-- What is required --
Return the listing below unchanged, minus its pictures.

[Recorded data]
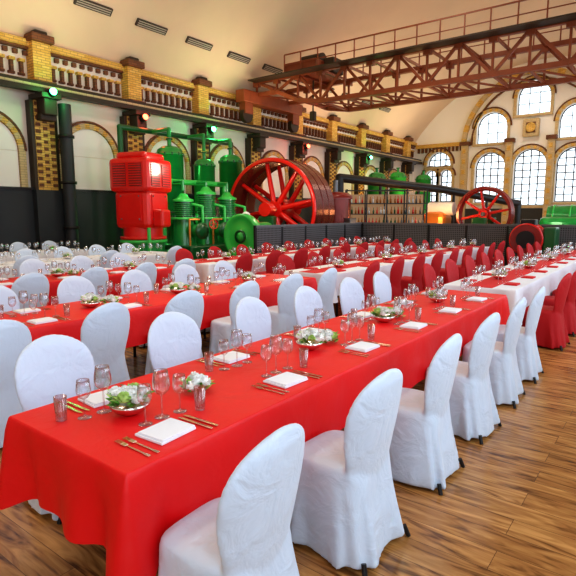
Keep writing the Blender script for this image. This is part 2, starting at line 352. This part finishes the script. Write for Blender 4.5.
# ---------------------------------------------------------------- chair
def interp(tab,z):
    for (z0,*a),(z1,*c) in zip(tab,tab[1:]):
        if z<=z1:
            t=max(0,(z-z0)/(z1-z0)); return [p+(q-p)*t for p,q in zip(a,c)]
    return list(tab[-1][1:])
def chair_mesh(name,mfab,sd):
    b=B(); seg=96
    sec=[(.012,.255,.200,-.315),(.1,.246,.196,-.30),(.2,.234,.193,-.278),(.3,.224,.19,-.256),(.4,.215,.188,-.24),(.445,.213,.186,-.235),(.475,.205,.178,-.23),(.49,.17,.15,-.2)]
    vs=[];fs=[]
    for z,hw,yf,yb in sec:
        cy=(yf+yb)/2; hd=(yf-yb)/2
        for k in range(seg):
            t=2*pi*k/seg; c,s_=math.cos(t),math.sin(t); e=.45
            amp=1+.11*max(0,1-z/.45)*math.sin(11*t+.8+sd)*(.55+.45*math.sin(4*t+sd))
            vs.append((hw*amp*math.copysign(abs(c)**e,c),cy+hd*amp*math.copysign(abs(s_)**e,s_),z+.010*math.sin(5*t+sd)*max(0,1-z/.3)+.010*(z<.05)))
    n=len(sec)
    for j in range(n-1):
        for k in range(seg): fs.append((j*seg+k,j*seg+(k+1)%seg,(j+1)*seg+(k+1)%seg,(j+1)*seg+k))
    fs.append(tuple(range(seg))[::-1]); fs.append(tuple((n-1)*seg+k for k in range(seg)))
    b._faces(vs,fs,mfab)
    W=[(.15,.225),(.36,.202),(.46,.196),(.54,.214),(.62,.237),(.70,.250),(.76,.250),(.81,.239),(.85,.220),(.885,.193),(.915,.155),(.94,.108),(.953,.065),(.96,.02)]
    vs=[];fs=[]; zz=[.15+.81*(1-(1-k/38)**1.5) for k in range(39)]
    for z in zz:
        w=interp(W,z)[0]; th=.034 if z<.9 else max(.008,.034*math.sqrt(max(0,(.965-z)/.065)))
        cy=-.19-.09*max(0,(z-.4)/.56)
        for k in range(48):
            t=2*pi*k/48; x=w*math.cos(t); yy=th*math.copysign(abs(math.sin(t))**.8,math.sin(t))
            vs.append((x,cy+yy+.045*(x/.25)**2-.01,z))
    for j in range(38):
        for k in range(48): fs.append((j*48+k,j*48+(k+1)%48,(j+1)*48+(k+1)%48,(j+1)*48+k))
    fs.append(tuple(range(48))[::-1]); fs.append(tuple(38*48+k for k in range(48)))
    b._faces(vs,fs,mfab)
    o=b.obj('tmp'); md=o.modifiers.new('r','REMESH'); md.mode='VOXEL'; md.voxel_size=.0105; md.use_smooth_shade=True
    sm=o.modifiers.new('s','SMOOTH'); sm.iterations=5; sm.factor=.5
    bpy.context.view_layer.update()
    me=bpy.data.meshes.new_from_object(o.evaluated_get(bpy.context.evaluated_depsgraph_get())); bpy.data.objects.remove(o)
    bb=B(); bb.bm.from_mesh(me); bb.mi(mfab)
    for f in bb.bm.faces: f.smooth=True; f.material_index=0
    for x in(-.2,.2):
        for y in(-.315,.16): bb.cyl((x*1.08,y,0),(x,y+.02*(y<0),.06),.013,M_black,r1=.013,seg=10)
    return mesh_of(bb,name)
CH_W=[chair_mesh('white_chair',M_white,s) for s in (0,1.7,3.1)]; CH_R=[chair_mesh('red_chair',M_redf,.5)]
def chair(x,y,side,red=False):
    o=inst('banquet_chair',random.choice(CH_R if red else CH_W),(x,y,0),(pi/2 if side>0 else -pi/2)+random.uniform(-.06,.06)); return o

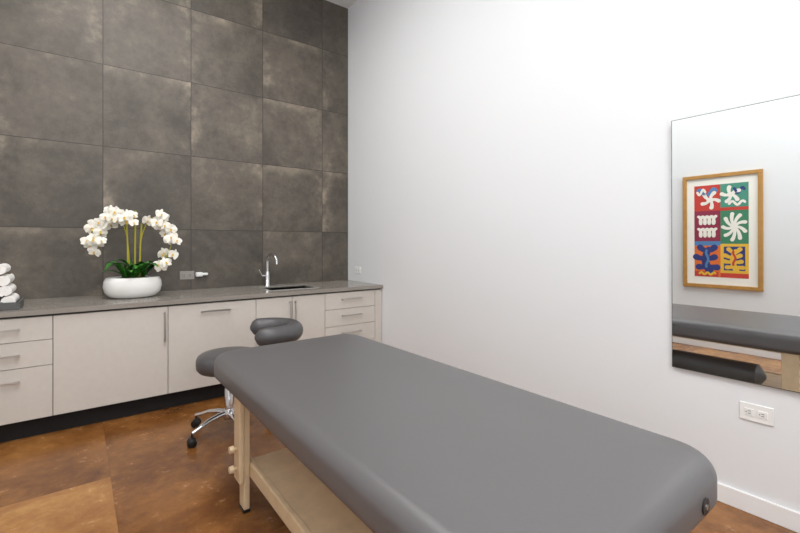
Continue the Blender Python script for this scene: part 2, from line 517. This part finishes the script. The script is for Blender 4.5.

-- Solution for this problem --
Keep writing the Blender script for this image. This is part 2, starting at line 352. This part finishes the script. Write for Blender 4.5.
# ---------------------------------------------------------------- chair
def interp(tab,z):
    for (z0,*a),(z1,*c) in zip(tab,tab[1:]):
        if z<=z1:
            t=max(0,(z-z0)/(z1-z0)); return [p+(q-p)*t for p,q in zip(a,c)]
    return list(tab[-1][1:])
def chair_mesh(name,mfab,sd):
    b=B(); seg=96
    sec=[(.012,.255,.200,-.315),(.1,.246,.196,-.30),(.2,.234,.193,-.278),(.3,.224,.19,-.256),(.4,.215,.188,-.24),(.445,.213,.186,-.235),(.475,.205,.178,-.23),(.49,.17,.15,-.2)]
    vs=[];fs=[]
    for z,hw,yf,yb in sec:
        cy=(yf+yb)/2; hd=(yf-yb)/2
        for k in range(seg):
            t=2*pi*k/seg; c,s_=math.cos(t),math.sin(t); e=.45
            amp=1+.11*max(0,1-z/.45)*math.sin(11*t+.8+sd)*(.55+.45*math.sin(4*t+sd))
            vs.append((hw*amp*math.copysign(abs(c)**e,c),cy+hd*amp*math.copysign(abs(s_)**e,s_),z+.010*math.sin(5*t+sd)*max(0,1-z/.3)+.010*(z<.05)))
    n=len(sec)
    for j in range(n-1):
        for k in range(seg): fs.append((j*seg+k,j*seg+(k+1)%seg,(j+1)*seg+(k+1)%seg,(j+1)*seg+k))
    fs.append(tuple(range(seg))[::-1]); fs.append(tuple((n-1)*seg+k for k in range(seg)))
    b._faces(vs,fs,mfab)
    W=[(.15,.225),(.36,.202),(.46,.196),(.54,.214),(.62,.237),(.70,.250),(.76,.250),(.81,.239),(.85,.220),(.885,.193),(.915,.155),(.94,.108),(.953,.065),(.96,.02)]
    vs=[];fs=[]; zz=[.15+.81*(1-(1-k/38)**1.5) for k in range(39)]
    for z in zz:
        w=interp(W,z)[0]; th=.034 if z<.9 else max(.008,.034*math.sqrt(max(0,(.965-z)/.065)))
        cy=-.19-.09*max(0,(z-.4)/.56)
        for k in range(48):
            t=2*pi*k/48; x=w*math.cos(t); yy=th*math.copysign(abs(math.sin(t))**.8,math.sin(t))
            vs.append((x,cy+yy+.045*(x/.25)**2-.01,z))
    for j in range(38):
        for k in range(48): fs.append((j*48+k,j*48+(k+1)%48,(j+1)*48+(k+1)%48,(j+1)*48+k))
    fs.append(tuple(range(48))[::-1]); fs.append(tuple(38*48+k for k in range(48)))
    b._faces(vs,fs,mfab)
    o=b.obj('tmp'); md=o.modifiers.new('r','REMESH'); md.mode='VOXEL'; md.voxel_size=.0105; md.use_smooth_shade=True
    sm=o.modifiers.new('s','SMOOTH'); sm.iterations=5; sm.factor=.5
    bpy.context.view_layer.update()
    me=bpy.data.meshes.new_from_object(o.evaluated_get(bpy.context.evaluated_depsgraph_get())); bpy.data.objects.remove(o)
    bb=B(); bb.bm.from_mesh(me); bb.mi(mfab)
    for f in bb.bm.faces: f.smooth=True; f.material_index=0
    for x in(-.2,.2):
        for y in(-.315,.16): bb.cyl((x*1.08,y,0),(x,y+.02*(y<0),.06),.013,M_black,r1=.013,seg=10)
    return mesh_of(bb,name)
CH_W=[chair_mesh('white_chair',M_white,s) for s in (0,1.7,3.1)]; CH_R=[chair_mesh('red_chair',M_redf,.5)]
def chair(x,y,side,red=False):
    o=inst('banquet_chair',random.choice(CH_R if red else CH_W),(x,y,0),(pi/2 if side>0 else -pi/2)+random.uniform(-.06,.06)); return o

Continue the Blender Python script for this scene: part 2, from line 517. This part finishes the script. The script is for Blender 4.5.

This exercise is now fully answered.